* Start *
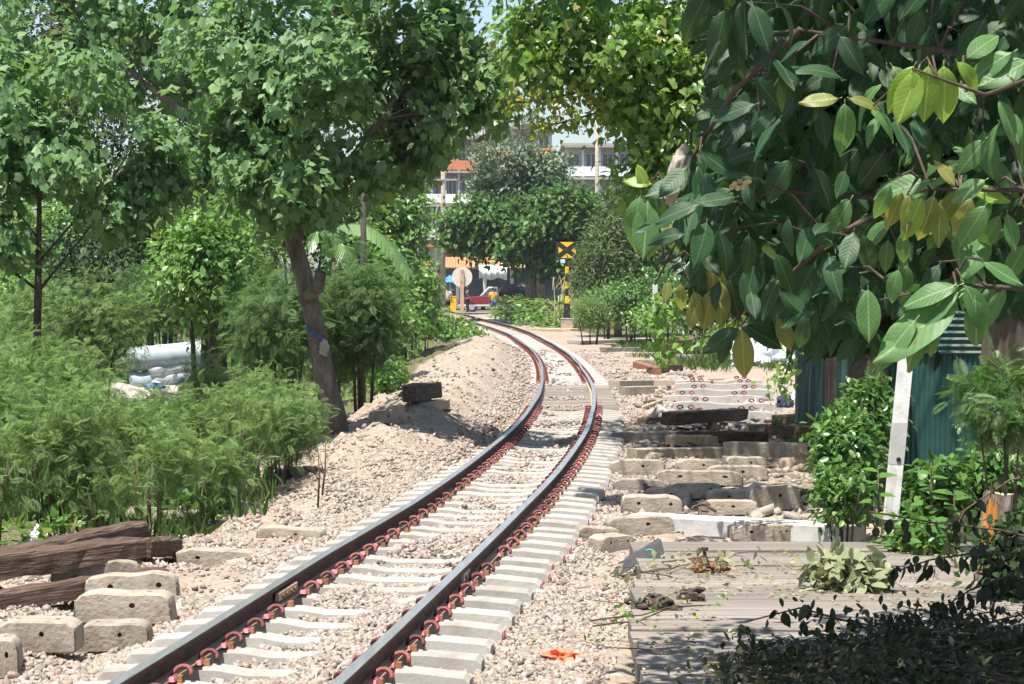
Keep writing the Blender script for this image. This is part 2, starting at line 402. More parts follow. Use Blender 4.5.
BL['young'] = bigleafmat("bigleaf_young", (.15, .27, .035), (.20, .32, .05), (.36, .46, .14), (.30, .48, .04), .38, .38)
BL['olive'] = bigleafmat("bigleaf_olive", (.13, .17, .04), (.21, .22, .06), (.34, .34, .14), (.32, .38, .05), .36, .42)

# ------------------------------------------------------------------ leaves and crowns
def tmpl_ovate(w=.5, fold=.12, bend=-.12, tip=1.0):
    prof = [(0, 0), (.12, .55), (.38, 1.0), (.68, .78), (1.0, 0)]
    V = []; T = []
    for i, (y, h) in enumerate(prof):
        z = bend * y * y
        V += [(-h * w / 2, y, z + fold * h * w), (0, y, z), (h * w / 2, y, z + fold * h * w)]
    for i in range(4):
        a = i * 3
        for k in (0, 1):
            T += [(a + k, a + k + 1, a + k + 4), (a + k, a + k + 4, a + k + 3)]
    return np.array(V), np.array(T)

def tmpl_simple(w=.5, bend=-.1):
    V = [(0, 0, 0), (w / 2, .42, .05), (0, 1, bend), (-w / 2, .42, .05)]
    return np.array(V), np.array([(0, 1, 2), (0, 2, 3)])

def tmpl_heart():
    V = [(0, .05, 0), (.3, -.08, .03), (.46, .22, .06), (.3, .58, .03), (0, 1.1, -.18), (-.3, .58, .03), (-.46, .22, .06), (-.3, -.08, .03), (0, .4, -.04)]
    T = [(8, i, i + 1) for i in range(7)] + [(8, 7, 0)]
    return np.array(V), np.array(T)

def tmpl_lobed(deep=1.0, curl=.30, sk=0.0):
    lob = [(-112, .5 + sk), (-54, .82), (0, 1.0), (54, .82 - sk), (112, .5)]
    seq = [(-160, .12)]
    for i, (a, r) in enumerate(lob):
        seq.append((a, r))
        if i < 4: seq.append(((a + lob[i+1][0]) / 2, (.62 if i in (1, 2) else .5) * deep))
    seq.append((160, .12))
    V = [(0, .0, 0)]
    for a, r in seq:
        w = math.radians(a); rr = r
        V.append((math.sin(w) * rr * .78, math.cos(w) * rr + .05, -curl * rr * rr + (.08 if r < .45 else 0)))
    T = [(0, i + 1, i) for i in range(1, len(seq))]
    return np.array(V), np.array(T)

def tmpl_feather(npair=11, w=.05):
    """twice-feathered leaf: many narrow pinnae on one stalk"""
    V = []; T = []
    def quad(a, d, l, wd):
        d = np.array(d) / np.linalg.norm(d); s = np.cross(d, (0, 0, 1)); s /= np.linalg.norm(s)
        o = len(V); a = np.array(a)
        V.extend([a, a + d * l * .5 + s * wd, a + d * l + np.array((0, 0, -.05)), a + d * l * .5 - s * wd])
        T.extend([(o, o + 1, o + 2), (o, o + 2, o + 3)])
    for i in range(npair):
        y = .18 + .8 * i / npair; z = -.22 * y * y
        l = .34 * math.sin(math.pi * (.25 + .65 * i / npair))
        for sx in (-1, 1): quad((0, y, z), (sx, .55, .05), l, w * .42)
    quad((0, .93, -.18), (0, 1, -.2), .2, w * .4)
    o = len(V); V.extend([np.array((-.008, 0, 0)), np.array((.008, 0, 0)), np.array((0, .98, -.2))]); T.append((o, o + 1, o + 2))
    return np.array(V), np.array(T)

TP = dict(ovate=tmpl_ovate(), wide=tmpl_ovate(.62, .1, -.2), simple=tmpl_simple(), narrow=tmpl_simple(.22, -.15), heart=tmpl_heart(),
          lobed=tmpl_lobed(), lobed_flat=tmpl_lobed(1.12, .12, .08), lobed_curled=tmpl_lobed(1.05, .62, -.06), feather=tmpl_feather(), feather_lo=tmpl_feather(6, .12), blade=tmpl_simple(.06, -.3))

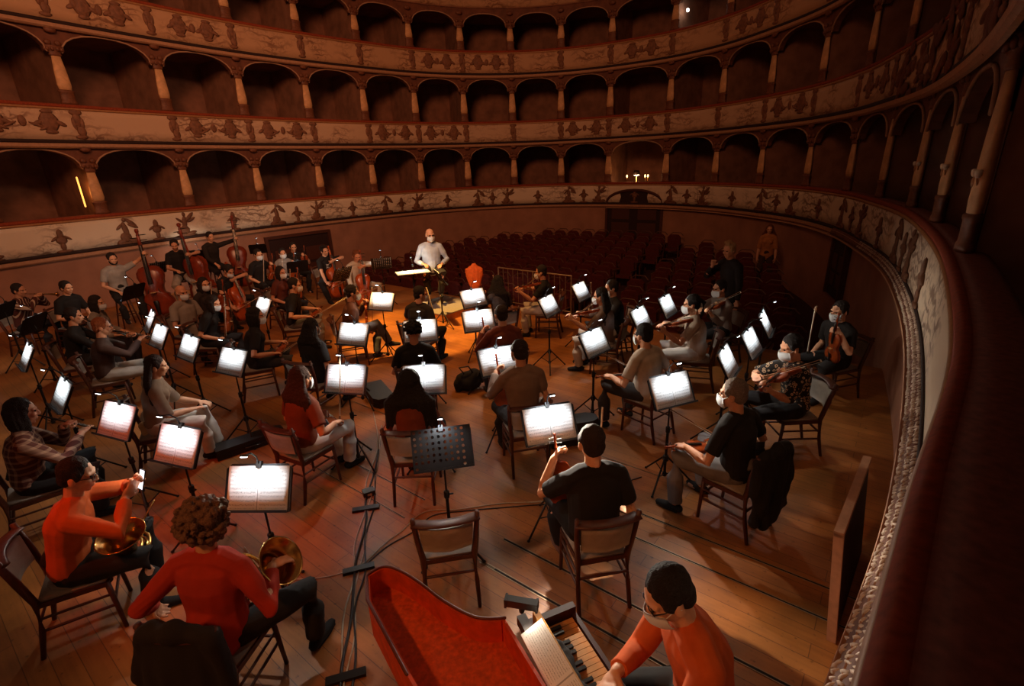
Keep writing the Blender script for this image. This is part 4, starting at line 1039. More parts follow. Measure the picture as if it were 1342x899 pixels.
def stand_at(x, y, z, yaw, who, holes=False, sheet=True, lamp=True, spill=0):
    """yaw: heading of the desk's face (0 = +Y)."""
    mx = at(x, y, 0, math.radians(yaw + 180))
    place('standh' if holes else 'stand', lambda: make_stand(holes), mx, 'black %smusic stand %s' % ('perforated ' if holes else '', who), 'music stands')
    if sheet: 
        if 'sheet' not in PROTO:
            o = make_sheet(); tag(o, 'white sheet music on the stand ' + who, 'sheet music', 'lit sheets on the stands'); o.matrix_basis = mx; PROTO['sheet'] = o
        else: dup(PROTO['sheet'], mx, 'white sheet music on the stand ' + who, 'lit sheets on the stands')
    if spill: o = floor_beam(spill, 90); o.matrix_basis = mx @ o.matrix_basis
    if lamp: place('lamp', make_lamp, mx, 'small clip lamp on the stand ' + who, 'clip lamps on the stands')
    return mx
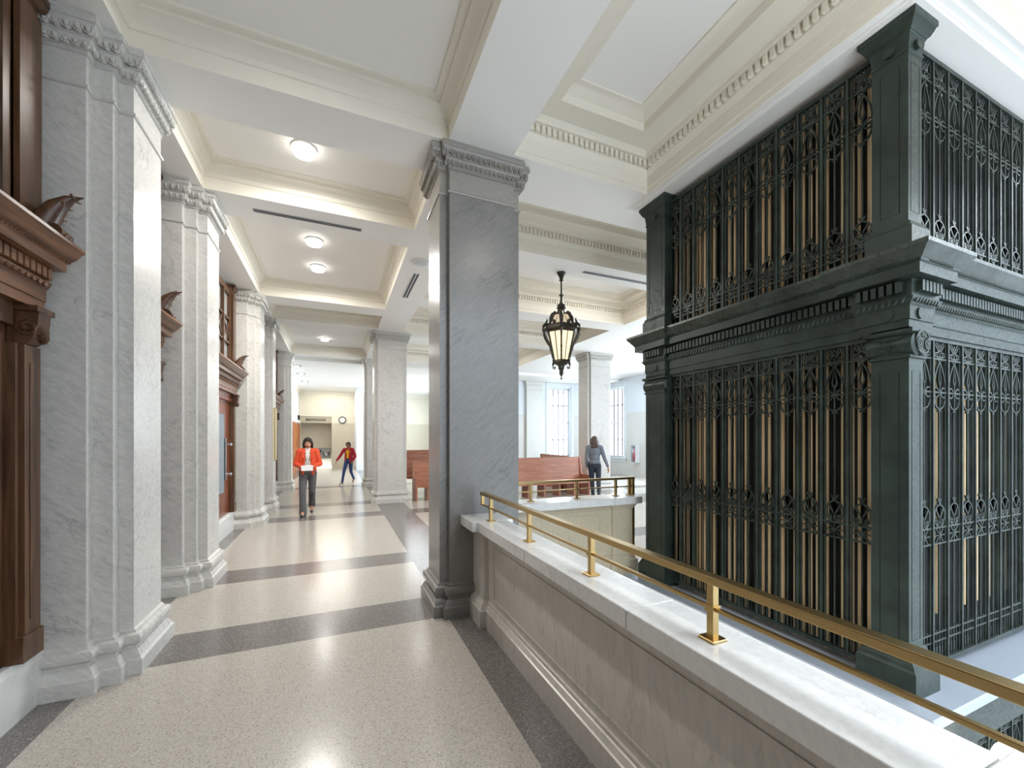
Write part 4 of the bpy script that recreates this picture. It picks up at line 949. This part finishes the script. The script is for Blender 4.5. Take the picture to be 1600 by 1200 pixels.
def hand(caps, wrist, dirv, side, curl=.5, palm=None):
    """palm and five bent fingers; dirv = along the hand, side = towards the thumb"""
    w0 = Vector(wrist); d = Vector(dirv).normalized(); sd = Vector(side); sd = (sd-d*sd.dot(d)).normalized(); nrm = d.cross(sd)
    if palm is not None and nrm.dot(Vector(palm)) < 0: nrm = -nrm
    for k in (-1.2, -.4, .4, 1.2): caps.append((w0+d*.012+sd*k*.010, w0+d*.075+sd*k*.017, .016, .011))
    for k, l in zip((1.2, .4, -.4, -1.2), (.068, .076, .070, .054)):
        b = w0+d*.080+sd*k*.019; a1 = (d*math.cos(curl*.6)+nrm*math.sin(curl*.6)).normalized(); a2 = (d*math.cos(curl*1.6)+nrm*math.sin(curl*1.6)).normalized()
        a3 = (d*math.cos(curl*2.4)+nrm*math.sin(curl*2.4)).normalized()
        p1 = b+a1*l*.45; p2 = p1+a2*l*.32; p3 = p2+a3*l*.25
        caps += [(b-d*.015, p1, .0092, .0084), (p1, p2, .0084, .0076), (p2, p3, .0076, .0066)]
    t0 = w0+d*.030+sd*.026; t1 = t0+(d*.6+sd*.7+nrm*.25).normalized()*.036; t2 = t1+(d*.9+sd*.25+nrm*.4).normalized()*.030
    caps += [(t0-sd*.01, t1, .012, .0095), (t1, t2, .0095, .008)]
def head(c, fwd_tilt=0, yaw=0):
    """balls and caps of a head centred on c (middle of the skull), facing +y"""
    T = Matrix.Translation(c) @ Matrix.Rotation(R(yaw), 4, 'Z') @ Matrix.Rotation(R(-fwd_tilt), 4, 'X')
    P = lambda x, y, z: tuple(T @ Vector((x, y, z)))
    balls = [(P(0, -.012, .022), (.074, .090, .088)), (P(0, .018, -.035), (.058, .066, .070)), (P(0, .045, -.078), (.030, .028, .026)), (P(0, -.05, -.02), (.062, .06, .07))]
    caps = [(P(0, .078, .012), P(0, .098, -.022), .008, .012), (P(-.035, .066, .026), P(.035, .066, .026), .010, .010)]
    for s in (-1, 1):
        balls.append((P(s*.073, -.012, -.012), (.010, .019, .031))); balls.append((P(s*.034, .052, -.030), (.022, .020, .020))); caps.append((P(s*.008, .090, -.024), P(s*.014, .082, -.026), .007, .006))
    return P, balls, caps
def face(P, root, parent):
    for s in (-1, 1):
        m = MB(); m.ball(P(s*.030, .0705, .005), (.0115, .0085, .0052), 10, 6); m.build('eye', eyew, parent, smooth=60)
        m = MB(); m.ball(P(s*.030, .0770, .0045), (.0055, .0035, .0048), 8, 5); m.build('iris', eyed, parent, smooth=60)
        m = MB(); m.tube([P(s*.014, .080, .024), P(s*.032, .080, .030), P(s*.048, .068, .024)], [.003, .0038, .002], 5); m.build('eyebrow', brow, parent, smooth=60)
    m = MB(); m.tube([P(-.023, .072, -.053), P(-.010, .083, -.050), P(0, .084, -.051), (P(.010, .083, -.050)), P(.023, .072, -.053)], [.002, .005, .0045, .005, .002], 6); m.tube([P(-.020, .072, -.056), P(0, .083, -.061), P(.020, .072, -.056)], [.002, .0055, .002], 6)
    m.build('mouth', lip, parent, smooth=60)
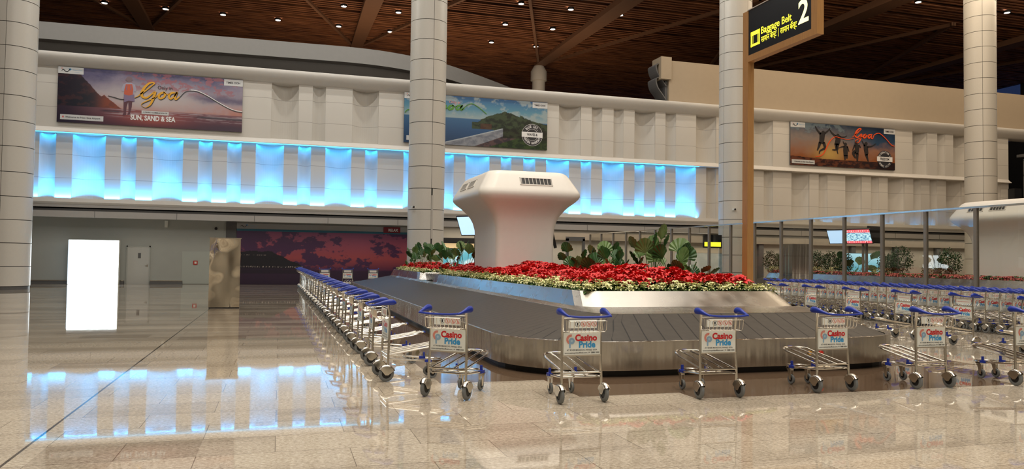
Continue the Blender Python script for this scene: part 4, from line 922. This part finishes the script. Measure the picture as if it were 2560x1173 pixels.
* End *
WHAT YOU NEED TO DO: Exactly as they appear, print the lines of the listing above from its first line through the line that contains "return np.array(V), np.array([(0, 1, 2), (0, 2, 3)])", minus the pictures.

ANSWER FOR THIS EXERCISE:
Keep writing the Blender script for this image. This is part 2, starting at line 402. More parts follow. Use Blender 4.5.
BL['young'] = bigleafmat("bigleaf_young", (.15, .27, .035), (.20, .32, .05), (.36, .46, .14), (.30, .48, .04), .38, .38)
BL['olive'] = bigleafmat("bigleaf_olive", (.13, .17, .04), (.21, .22, .06), (.34, .34, .14), (.32, .38, .05), .36, .42)

# ------------------------------------------------------------------ leaves and crowns
def tmpl_ovate(w=.5, fold=.12, bend=-.12, tip=1.0):
    prof = [(0, 0), (.12, .55), (.38, 1.0), (.68, .78), (1.0, 0)]
    V = []; T = []
    for i, (y, h) in enumerate(prof):
        z = bend * y * y
        V += [(-h * w / 2, y, z + fold * h * w), (0, y, z), (h * w / 2, y, z + fold * h * w)]
    for i in range(4):
        a = i * 3
        for k in (0, 1):
            T += [(a + k, a + k + 1, a + k + 4), (a + k, a + k + 4, a + k + 3)]
    return np.array(V), np.array(T)

def tmpl_simple(w=.5, bend=-.1):
    V = [(0, 0, 0), (w / 2, .42, .05), (0, 1, bend), (-w / 2, .42, .05)]
    return np.array(V), np.array([(0, 1, 2), (0, 2, 3)])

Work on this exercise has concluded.